Work required:
Quote the data exactly, first line to the line containing "edge behind the near gate','bottle')", with no pictures.

Records with scene code:
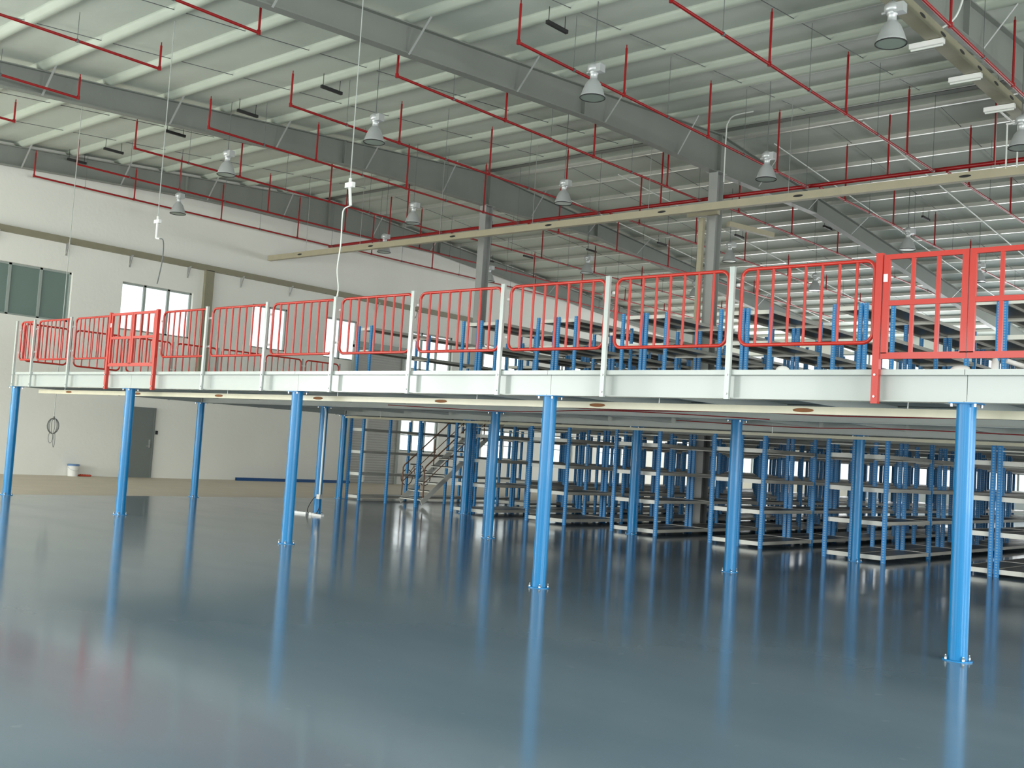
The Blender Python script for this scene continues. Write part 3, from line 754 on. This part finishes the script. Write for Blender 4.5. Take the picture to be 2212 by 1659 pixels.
# odds and ends lying on the deck edge
def lump(name,x,y,z,sx,sy,sz,m,label,cat,seed):
    rnd=random.Random(seed); b=MB(); n=14; prof=[]
    for k in range(7):
        a=PI*k/6; prof.append((max(.004,math.sin(a)),.5-.5*math.cos(a)))
    vs=[]
    for r,zz in prof:
        for q in range(n):
            an=2*PI*q/n; rr=r*(1+.18*math.sin(3*an+seed)+.1*rnd.uniform(-1,1)); vs.append((rr*math.cos(an)*sx,rr*math.sin(an)*sy,zz*sz))
    fs=[(i*n+k,i*n+(k+1)%n,(i+1)*n+(k+1)%n,(i+1)*n+k) for i in range(6) for k in range(n)]
    b._add(vs,fs,True); return tag(b.obj(name,m,None,(x,y,z)),label,cat)
DZ=ZD-.012
lump('plastic_bag',18.75,.35,DZ,.08,.06,.10,'plastic','crumpled white bag on the platform edge left of the near gate','bag',1)
lump('plastic_bag',18.55,.45,DZ,.07,.06,.05,'plastic','small white scrap beside the bag on the platform edge','scrap',2)
lump('plastic_bag',20.72,.3,DZ,.09,.07,.09,'plastic','white rounded sack under the near gate','bag',3)
tag(MB().tube([(21.15,.3,DZ+.13),(21.45,.5,DZ+.03)],.025,8).obj('white_tube','plastic'),'white tube leaning behind the right leaf of the near gate','tube')
tag(MB().lathe([(.035,0),(.035,.12),(.015,.16),(.015,.2)],12).obj('white_bottle','plastic',None,(21.05,.28,DZ)),'small white bottle standing behind the near gate','bottle')
tag(MB().lathe([(.03,0),(.03,.14),(.012,.18),(.012,.21)],12).obj('white_bottle','plastic',None,(21.5,.24,DZ)),'white bottle at the right edge behind the near gate','bottle')

# ------------------------------------------------------------------ light
wd=bpy.data.worlds.new('World'); SC.world=wd; wd.use_nodes=True
bg=wd.node_tree.nodes['Background']; bg.inputs[0].default_value=(.93,.97,1.0,1); bg.inputs[1].default_value=2.0
def area(name, loc, rot, sx, sy, e, col=(1,1,1)):
    l=bpy.data.lights.new(name,'AREA'); l.shape='RECTANGLE'; l.size=sx; l.size_y=sy; l.energy=e; l.color=col
    o=bpy.data.objects.new(name,l); COL.objects.link(o); o.location=loc; o.rotation_euler=rot
    return o
for k,(a,b_,z0,z1) in enumerate(front_holes):
    area('added_light_front',((a+b_)/2,YN+.05,(z0+z1)/2),(PI/2,0,0),b_-a-.1,z1-z0-.1,[1600,800,560,440,350,280][k],(.97,1,.95))  # added area lamps in unseen front openings, strongest at the left
for k,(a,b_,z0,z1) in enumerate(far_holes):
    area('daylight_far',((a+b_)/2,YF-.05,(z0+z1)/2),(-PI/2,0,0),b_-a-.1,z1-z0-.1,(520 if z0>2 else 70),(.98,1,1))
for a,b_,z0,z1 in right_holes:
    area('added_light_right',(XR-.05,(a+b_)/2,(z0+z1)/2),(PI/2,0,PI/2),b_-a-.1,z1-z0-.1,(1500 if b_<5 else 450),(.97,1,.96))  # added area lamps in unseen right windows to brighten the left wall
SC.view_settings.view_transform='Standard'; SC.view_settings.look='None'; SC.view_settings.gamma=1; SC.view_settings.exposure=0.0
SC.view_settings.use_curve_mapping=False
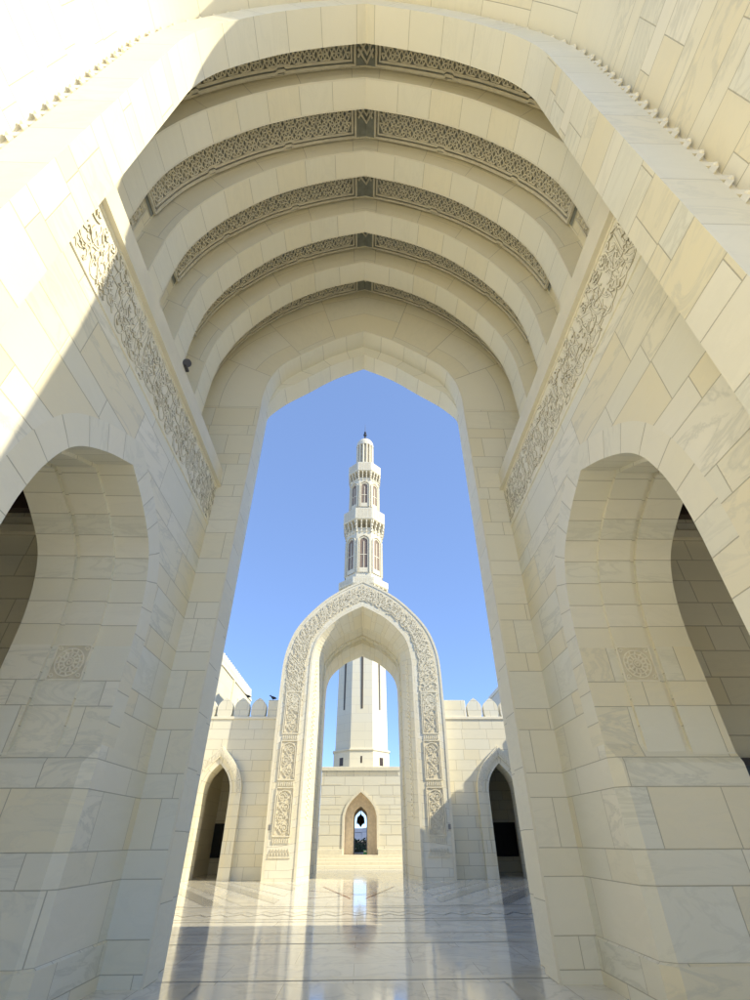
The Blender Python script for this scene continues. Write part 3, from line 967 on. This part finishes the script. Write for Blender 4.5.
st.ring(G3s, offset(G2, -.10), 32.6); st.strip(G3s, 32.6, 35.5)
st.build("soffit", M_gate, gate)
# edge rolls
er = MB()
er.strip(offset(G0, .03), GY-.03, GY+.08); er.ring(offset(G0, -.10), offset(G0, .03), GY-.03)
er.build("edge_moulding", M_carve_court, af_o)
er = MB()
er.strip(offset(G1, -.02), GY-.03, GY+.04); er.ring(offset(G1, -.02), offset(G1, .10), GY-.03)
er.build("edge_moulding", M_carve_court, af_o)
# archivolt inscription
mid_in, mid_out = offset(G1, .28), offset(G0, -.22)
Lm = lens(mid_in); Tm = Lm[-1]
zcut = 9.0
dstart = Lm[max(i for i, p in enumerate(mid_in[:len(mid_in)//2]) if p[1] <= zcut)]
def fma(u, v, h):
    d = u/Tm
    a = on(mid_in, d); b2 = on(mid_out, d)
    return (a[0]+(b2[0]-a[0])*v, GY-.006-h, a[1]+(b2[1]-a[1])*v)
cg = MB()
class Scaled:
    pass
def fma2(u, v, h): return fma(u, v/1.25, h)
calligraphy(cg, dstart, Tm-dstart, 0.05, 1.20, fma2, h=.035, seed=31, pen=.04, dense=1.5)
cg.build("archivolt_inscription", M_carve_court, af_o)
cgb = MB()
N = 80
for i in range(N):
    u0 = dstart+(Tm-2*dstart)*i/N; u1 = dstart+(Tm-2*dstart)*(i+1)/N
    cgb.face([fma(u0, 0, -.002), fma(u1, 0, -.002), fma(u1, 1, -.002), fma(u0, 1, -.002)], [(u0, 0), (u1, 0), (u1, 1), (u0, 1)])
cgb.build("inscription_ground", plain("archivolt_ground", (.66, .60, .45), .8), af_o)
for s in (-1, 1):
    fmp = lambda u, v, h, s=s: (s*u, GY-.008-h, v)
    for (z0, z1) in ((6.35, 8.55), (4.15, 6.0), (1.75, 3.8)):
        cp = MB(); gp = MB()
        u0, u1 = 3.45, 4.32
        gp.box(s*u0, s*u1, GY-.007, GY-.002, z0, z1)
        frame_rib(cp, u0, u1, z0, z1, fmp, .05, .05)
        zt = z1-.45
        ribbon(cp, [(u0+.08, z0+.1), (u0+.08, zt)] + [( (u0+u1)/2 - cos(k*pi/8)*(u1-u0-.16)/2, zt+sin(k*pi/8)*.34) for k in range(9)] + [(u1-.08, z0+.1)], .04, fmp, .05)
        arabesque(cp, u0+.12, u1-.12, z0+.12, z1-.2, fmp, h=.035, seed=int(z0*10), pen=.04)
        o = cp.build("carved_panel", M_carve_court, af_o)
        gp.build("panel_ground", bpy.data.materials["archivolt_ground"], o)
        # dentil strip below each panel
        dn = MB()
        for k in range(8): dn.box(s*(3.47+k*.108), s*(3.53+k*.108), GY-.05, GY-.002, z0-.27, z0-.10)
        if z0 < 2:
            for k in range(7):
                ribbon(dn, [(3.40+k*.14, z0-.75), (3.48+k*.14, z0-.50), (3.56+k*.14, z0-.75)], .04, fmp, .03)
            dn.box(s*3.35, s*4.42, GY-.04, GY-.002, z0-.86, z0-.80)
        dn.build("dentils", M_carve_court, af_o)
    # beaded vine on the splayed reveal
    bd = MB()
    for k in range(34):
        z = 2.6 + k*.24
        t = .5
        x = 3.02*(1-t)+2.582*t; y = GY*(1-t)+30.5*t
        nx, ny = -.977, -.214      # towards the opening
        fmb = lambda u, v, h, s=s: (s*(x - .214*u + nx*h), y + .977*u + ny*h, v)
        P = [(.10*cos(a*pi/4), z+.10*sin(a*pi/4)) for a in range(9)]
        ribbon(bd, [(p[0]*2.2, p[1]) for p in P], .05, fmb, .035)
    bd.build("bead_carving", M_carve, sp1_o)
    vt = MB(); vt.box(s*4.44, s*4.60, GY-.02, GY-.003, 2.0, 2.22)
    for k in range(4): vt.box(s*4.45, s*4.59, GY-.032, GY-.02, 2.03+k*.05, 2.05+k*.05)
    vt.build("vent_grille", plain("grey_vent", (.30, .29, .27), .6), gate)

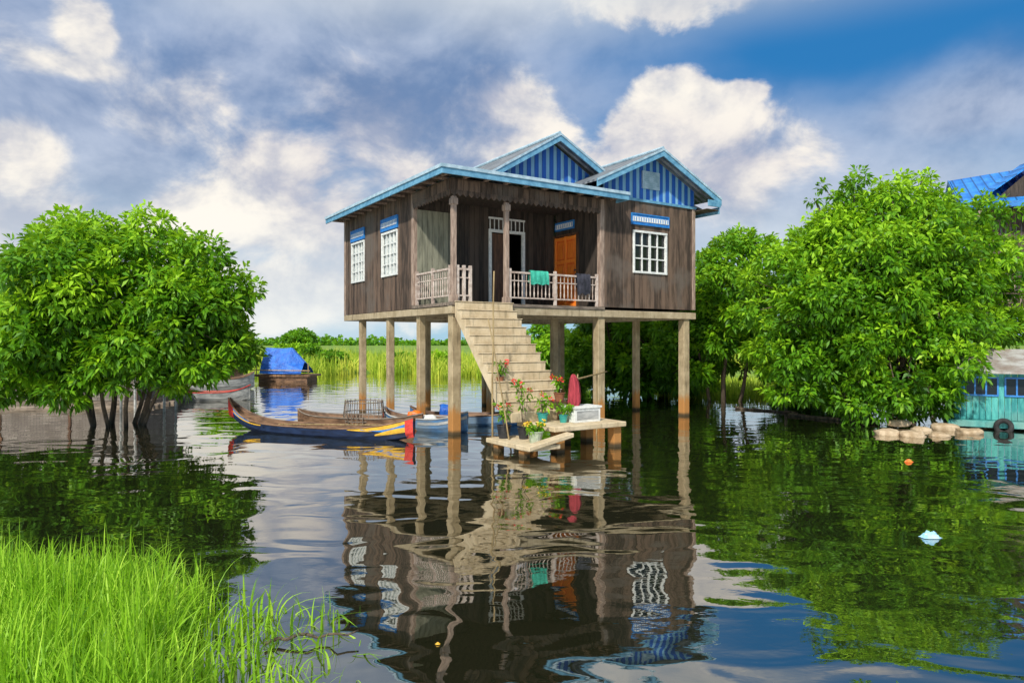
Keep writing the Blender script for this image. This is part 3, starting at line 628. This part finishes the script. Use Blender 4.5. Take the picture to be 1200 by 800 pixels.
plant(hp(.2,-1.75,1.29),terra_m,.08,.12,.3,redfl_m,1,'small red flowering plant in a clay pot on a stair tread',.1,2,.06)
p_=hp(-1.2,2.4,-.05)
b=MB(); 
for k in range(22):
    a=2*math.pi*k/22; b.r=random.random(); b.tube([(.42*math.cos(a),.42*math.sin(a),0),(.5*math.cos(a),.5*math.sin(a),.35),(.46*math.cos(a),.46*math.sin(a),.75)],.012,4)
for z,r in ((.05,.43),(.25,.48),(.45,.5),(.7,.47)):
    b.tube([(r*math.cos(2*math.pi*k/20),r*math.sin(2*math.pi*k/20),z) for k in range(21)],.014,4)
b.finish('fish_trap',plank_m,loc=p_,label='woven bamboo fish trap behind the moored boats',category='basket')

# ---------------------------------------------------------------- boats
def boat(name,c,ang,L,B,D,bow,stern,mats,label,seats=4,paint=None,group='wooden boats moored on the lake'):
    root=empty(name,c,ang,label=label,category='boat',group=group)
    N_=64; th=.03
    def st(t):
        x=-L/2+L*t; s=2*t-1
        wd=B/2*max(0.03,(1-abs(s)**2.6))**.8
        zb=-.12+ (bow*.9*max(0,-s-.45)**1.7*2.5 if s<0 else stern*.85*max(0,s-.45)**1.7*2.2)
        zt=D-.12+ (bow*max(0,-s)**5.0 if s<0 else stern*max(0,s)**3.0)
        zb=min(zb,zt-.07); return x,wd,zb,zt
    def shell(o_,mats_,rng,name,inner=True,tp=None):
        b=MB(); rows=[]
        for i in range(rng[0],rng[1]+1):
            x,wd,zb,zt=st(i/N_); w2=wd+o_; r=[]
            if tp: f0,f1=tp((i-rng[0])/(rng[1]-rng[0]))
            if inner:
                for (fy,fz) in ((-1,1),(-.93,.5),(-.62,.12),(0,0),(.62,.12),(.93,.5),(1,1)): r.append((x,fy*w2,zb-o_+(zt-zb+o_)*fz))
                wi=max(.008,wd-th)
                for (fy,fz) in ((1,1),(.9,.5),(.58,.2),(0,.12),(-.58,.2),(-.9,.5),(-1,1)): r.append((x,fy*wi,zb+(zt-zb)*fz))
            else:
                def sec(f): 
                    pr=[(0,0),(.12,.62),(.5,.93),(1,1)]
                    for (a,ya),(b2,yb) in zip(pr,pr[1:]):
                        if f<=b2: return ya+(yb-ya)*(f-a)/(b2-a)
                    return 1
                fs=sorted([f0+(f1-f0)*q_/4 for q_ in range(5)])
                for sg in (-1,1):
                    for f in fs: r.append((x,sg*(sec(f)*w2+o_),zb+(zt-zb)*f))
            rows.append(b.vs(r))
        M_=14 if inner else 10
        for j in range(len(rows)-1):
            for k in range(M_ if inner else M_-1):
                if not inner and k==4: continue
                b.m=0 if k<6 or k==13 or k==6 else 1
                if not inner: b.m=0
                b.r=.5+.3*math.sin(j*3.1+k)
                b.fc((rows[j]+k,rows[j+1]+k,rows[j+1]+(k+1)%M_,rows[j]+(k+1)%M_))
        if inner:
            b.m=0; b.fc([rows[0]+k for k in range(M_)]); b.fc([rows[-1]+k for k in range(M_)][::-1])
        return b.finish(name,mats_,parent=root)
    shell(0,[mats[0],mats[1]],(0,N_),'hull')
    if paint:
        for q,(i0,i1,pm,nm,tp) in enumerate(paint): shell(.004+.002*q,[pm],(i0,i1),nm,False,tp=tp)
    b=MB(); b.r=.6
    for sg in (-1,1): b.tube([(lambda q:(q[0],sg*q[1],q[3]+.01))(st(i/N_)) for i in range(N_+1)],.02,5)
    b.finish('gunwale',mats[2],parent=root)
    for i in range(seats):
        t=.2+.6*(i+.5)/seats; x,wd,zb,zt=st(t); b=MB(); b.r=random.random(); b.box(x-.09,x+.09,-wd+.03,wd-.03,zt-.09,zt-.06); b.finish('seat',mats[1],parent=root)
    return root
full=lambda q:(0,1)
a1=math.atan2(15.2-17.4,-2.1+6.9)
bt=boat('canoe',(-4.57,16.2,0),a1,5.4,.76,.31,.55,.30,[navy_m,hullw_m,hullw_m],'long dark blue wooden canoe with yellow and red painted ends',5,
 [(0,11,blue_m,'bow_paint',lambda q:(.45+.45*q,1)),(0,16,yellow_m,'bow_stripe',lambda q:(.66+.2*q,.82+.11*q)),(0,3,redp_m,'bow_tip',full),
  (46,64,yellow_m,'stern_stripe',lambda q:(.94-.22*math.sin(q*2.6),.98)),(50,64,blue_m,'stern_paint',lambda q:(.95-.5*math.sin(q*1.6),.90-.15*math.sin(q*3))),(54,64,yellow_m,'stern_wave',lambda q:(.45-.1*q,.54+.14*math.sin(q*3))),(62,64,redp_m,'stern_tip',full)])
b=MB(); b.r=.6; b.box(-1.5,1.1,-.24,.24,-.02,.0); b.finish('floor_boards',plank_m,parent=bt)
b=MB(); b.tube([(-1.2,.1,.16),(.2,-.05,.24),(1.9,.05,.3)],.014,6); b.finish('oar',bamboo_m,parent=bt)
boat('canoe',(-3.85,17.45,0),math.radians(-20),3.6,.85,.38,.14,.14,[hullw_m,hullw_m,plank_m],'brown wooden canoe moored beside the stilts',4)
b3=boat('canoe',(-2.15,17.1,0),math.radians(-28),2.5,.8,.40,.22,.2,[boatblue_m,hullw_m,hullgrey_m],'small blue painted canoe beneath the porch',3,[(0,14,hullgrey_m,'bow_paint',lambda q:(.55,.85)),(0,3,redp_m,'bow_tip',full),(34,64,hullgrey_m,'stern_stripe',lambda q:(.68,.84))])
boat('canoe',(-1.2,18.2,0),math.radians(-8),3.0,.85,.36,.2,.2,[boatblue_m,hullw_m,hullw_m],'weathered blue canoe tied under the house',3)
def lump(name,c,sx,sy,sz,mat,label,cat,seed,rot=0,**kw):
    b=MB(); n=16; m_=10; rr=random.Random(seed)
    for j in range(m_+1):
        th=math.pi*j/m_
        for k in range(n):
            ph=2*math.pi*k/n; d=Vector((math.sin(th)*math.cos(ph),math.sin(th)*math.sin(ph),math.cos(th)))
            q=1+.3*noise.noise(d*1.5+Vector((seed*3.3,0,0)))+.12*noise.noise(d*4+Vector((seed,4,0))); e=lambda a:math.copysign(abs(a)**.7,a)
            b.vs([(e(d.x)*sx*q,e(d.y)*sy*q,e(d.z)*sz*q+sz*.8)])
    for j in range(m_):
        for k in range(n): b.fc((j*n+k,(j+1)*n+k,(j+1)*n+(k+1)%n,j*n+(k+1)%n))
    for i in range(len(b.rn)): b.rn[i]=rr.random()*.1+.25+.5*((seed*37)%10)/10
    return b.finish(name,mat,loc=c,rot=rot,smooth=True,label=label,category=cat,**kw)
lump('sack',(-2.4,17.3,.14),.18,.14,.17,orange_m,'orange sack lying in the blue canoe','sack',3)
lump('sack',(-2.0,17.0,.14),.18,.14,.13,white_m,'white sack lying in the blue canoe','sack',5)
lump('sack',(-1.7,18.2,.16),.2,.16,.2,tarp_m,'blue sack lying in the weathered canoe','sack',6)
# left boats
boat('canoe',(-10.9,25.4,0),math.radians(10),2.6,.8,.42,.35,.25,[hullgrey_m,hullw_m,redp_m],'small grey boat with red rim moored near the leafy tree',3)
boat('canoe',(-12.9,31.0,0),math.radians(35),2.8,.9,.6,.35,.3,[hullgrey_m,hullw_m,hullw_m],'weathered grey boat moored beyond the tree',3)
b5=boat('canoe',(-15.4,35,0),math.radians(25),3.6,1.1,.75,.45,.35,[hullw_m,hullw_m,hullgrey_m],'brown boat with a curved canopy frame',3)
b=MB(); 
for i in range(4):
    x=-1.2+i*.7; b.tube([(x,.5*math.cos(t)*1.0,.5+1.1*math.sin(t)) for t in [math.pi*k/8 for k in range(9)]],.025,5)
b.finish('canopy_frame',bamboo_m,parent=b5)
b=MB(); 
for i in range(2):
    b.vs([(-1.25+i*1.6,.52*math.cos(t),.52+1.12*math.sin(t)) for t in [math.pi*k/12 for k in range(13)]])
for k in range(12): b.fc((k,k+1,13+k+1,13+k))
b.finish('canopy',hullgrey_m,parent=b5,smooth=True)
bg_=empty('barge',(-12.3,38,0),math.radians(-10),label='flat wooden barge with a blue tarpaulin tent',category='boat')
b=MB(); b.r=.3; b.slab([(-1.5,-.7,.38),(1.7,-.7,.38),(1.7,.7,.38),(-1.5,.7,.38)],(0,0,-.1)); b.slab([(-1.3,-.6,.28),(1.5,-.6,.28),(1.5,.6,.28),(-1.3,.6,.28)],(0,0,-.5)); 
for i in range(12): b.r=random.random(); b.box(-1.45+i*.26,-1.43+i*.26+.2,-.72,-.705,.26,.38)
b.finish('hull',hullw_m,parent=bg_)
b=MB(); rows=[]
for (x,f,s) in ((-1.15,1,0),(-.1,.97,0),(.35,1.0,0),(1.1,.42,.25)):
    rows.append(b.vs([(x+s*.5,-.78,.43),(x+s*.45,-.60,.43+.50*f),(x,-.10,.43+1.38*f),(x,.10,.43+1.36*f),(x+s*.45,.6,.43+.50*f),(x+s*.5,.78,.43)]))
for j in range(len(rows)-1):
    for k in range(5): b.fc((rows[j]+k,rows[j+1]+k,rows[j+1]+k+1,rows[j]+k+1))
b.fc([rows[0]+k for k in range(6)]); b.finish('tarpaulin',tarp_m,parent=bg_)
b=MB(); 
for x in (-1.4,1.6): b.tube([(x,-.65,.38),(x,-.65,1.0)],.03,6)
b.tube([(-1.6,-.85,.62),(1.8,-.85,.6)],.03,6); b.finish('rail',bamboo_m,parent=bg_)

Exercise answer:
The Blender Python script for this scene continues. Write part 3, from line 754 on. This part finishes the script. Write for Blender 4.5. Take the picture to be 2212 by 1659 pixels.
# odds and ends lying on the deck edge
def lump(name,x,y,z,sx,sy,sz,m,label,cat,seed):
    rnd=random.Random(seed); b=MB(); n=14; prof=[]
    for k in range(7):
        a=PI*k/6; prof.append((max(.004,math.sin(a)),.5-.5*math.cos(a)))
    vs=[]
    for r,zz in prof:
        for q in range(n):
            an=2*PI*q/n; rr=r*(1+.18*math.sin(3*an+seed)+.1*rnd.uniform(-1,1)); vs.append((rr*math.cos(an)*sx,rr*math.sin(an)*sy,zz*sz))
    fs=[(i*n+k,i*n+(k+1)%n,(i+1)*n+(k+1)%n,(i+1)*n+k) for i in range(6) for k in range(n)]
    b._add(vs,fs,True); return tag(b.obj(name,m,None,(x,y,z)),label,cat)
DZ=ZD-.012
lump('plastic_bag',18.75,.35,DZ,.08,.06,.10,'plastic','crumpled white bag on the platform edge left of the near gate','bag',1)
lump('plastic_bag',18.55,.45,DZ,.07,.06,.05,'plastic','small white scrap beside the bag on the platform edge','scrap',2)
lump('plastic_bag',20.72,.3,DZ,.09,.07,.09,'plastic','white rounded sack under the near gate','bag',3)
tag(MB().tube([(21.15,.3,DZ+.13),(21.45,.5,DZ+.03)],.025,8).obj('white_tube','plastic'),'white tube leaning behind the right leaf of the near gate','tube')
tag(MB().lathe([(.035,0),(.035,.12),(.015,.16),(.015,.2)],12).obj('white_bottle','plastic',None,(21.05,.28,DZ)),'small white bottle standing behind the near gate','bottle')
tag(MB().lathe([(.03,0),(.03,.14),(.012,.18),(.012,.21)],12).obj('white_bottle','plastic',None,(21.5,.24,DZ)),'white bottle at the right edge behind the near gate','bottle')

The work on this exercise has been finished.